Ohio Supreme Court Asked to Review Guidance Counselor’s Right to Retain Outside Attorney During Arbitration

Ohio Supreme Court Asked to Review Guidance Counselor’s Right to Retain Outside Attorney During Arbitration

On January 1, 2022,An Ohio guidance counselor who opted out of the union has asked the Ohio Supreme Court to overturn a decision of the 11th District Court of Appeals which found she did not have a right to use her own attorney during an arbitration hearing.

Revised Code 4117.04 requires public employers to extend and recognize the right of a designated union representative to serve as the exclusive representative of the bargaining unit included in a CBA. In the event that an employee wishes to obtain their own attorney at their own expense, unions will typically have procedures for the employee to waive their right to protection and representation under the CBA. If a district allows private representation in meetings such as predisciplinary hearings, they may face an unfair labor practice charge.

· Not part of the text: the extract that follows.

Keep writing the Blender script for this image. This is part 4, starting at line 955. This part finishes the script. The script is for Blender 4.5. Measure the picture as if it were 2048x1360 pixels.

The employee contends that denying her choice of legal counsel infringes on the First and Fifth Amendments of the United States Constitution. The lower court held that the employee’s constitutional rights were not violated because the arbitration process was established in a collective bargaining agreement between the school district and the union. The court found that the employee herself was not legally entitled to initiate the grievance and arbitration process so her rights to free speech and due process were not violated. By requesting that the union submit the grievance to arbitration, as required by the collective bargaining agreement, the employee “ceded her standing to adjust the grievance.”

The Ohio Supreme Court is not required to take this case. If it decides not to hear the appeal, then the 11th District Court’s decision will remain prevailing law. We will monitor it for further developments.

How this affects your district? The employee in this case is represented by the Buckeye Institute, which has been involved in collective bargaining litigation since the U.S. Supreme Court issued its decision in Janus declaring that fair share fees were unconstitutional. Ennis Britton has seen an increase in the number of employees who request to use their own legal counsel rather than the representation provided by public sector unions. This can put a school district in the middle of a fight between its employee and the union representing bargaining unit members, which may even result in the filing of an ULP charge against the District with the State Employment Relations Board. Districts should contact legal counsel before proceeding with any meeting which is attended by an employee’s non-union attorney.  


































Decision on State Board of Education Resolution on Transgender Protections Delayed

Decision on State Board of Education Resolution on Transgender Protections Delayed

 A “Resolution to Support Parents, Schools, and Districts in Rejecting Harmful, Coercive, and Burdensome Gender Identity Policies” was proposed at the September meeting of the State Board of Education. It was placed on the State Board agenda for its Oct. 11th and 12th meeting dates.

This resolution declares the board’s “unequivocal opposition to the proposed regulatory changes released by the U.S. Department of Education on June 23, 2022.” Specifically, the proposed changes would prohibit schools that receive federal funds from adopting a policy or engaging in a practice that prevents a person from participating in an education program or activity consistent with their gender identity. The resolution opposes these changes and declares support for a lawsuit seeking to invalidate rules concerning the continued receipt of federal nutritional assistance adopted by the Department of Agriculture, which was joined by the Ohio Attorney General and 21 other state attorneys general.

The resolution directs the Superintendent of Public Instruction to mail a copy of the resolution to every public school district as well as elementary and secondary schools and preschools receiving federal funds, with a cover letter from the Ohio Department of Education stating the agency opposes Title IX regulatory changes, considers the United States Department of Education guidance documents without legal force and nonbinding, and urges districts not to amend policies and procedures based on USDOE guidance documents.

The final paragraph declares that the State Board rejects harmful, coercive and burdensome gender identity policies, procedures and regulations.

This resolution garnered a lot of state and national attention. The State Board heard four hours of public testimony before deliberating on the resolution. In the end, the State Board voted 12-7 to send the resolution to an executive committee for further consideration.

What this means for your district? The resolution was not passed so the State Board’s action in October to send the resolution to an executive committee for further consideration has no impact on your school district. If passed, the resolution as written would not be binding on local school districts. In the event the resolution passes, school districts should consult with legal counsel before taking any action in accordance with the resolution because doing so may subject your district to liability for failing to comply with federal law.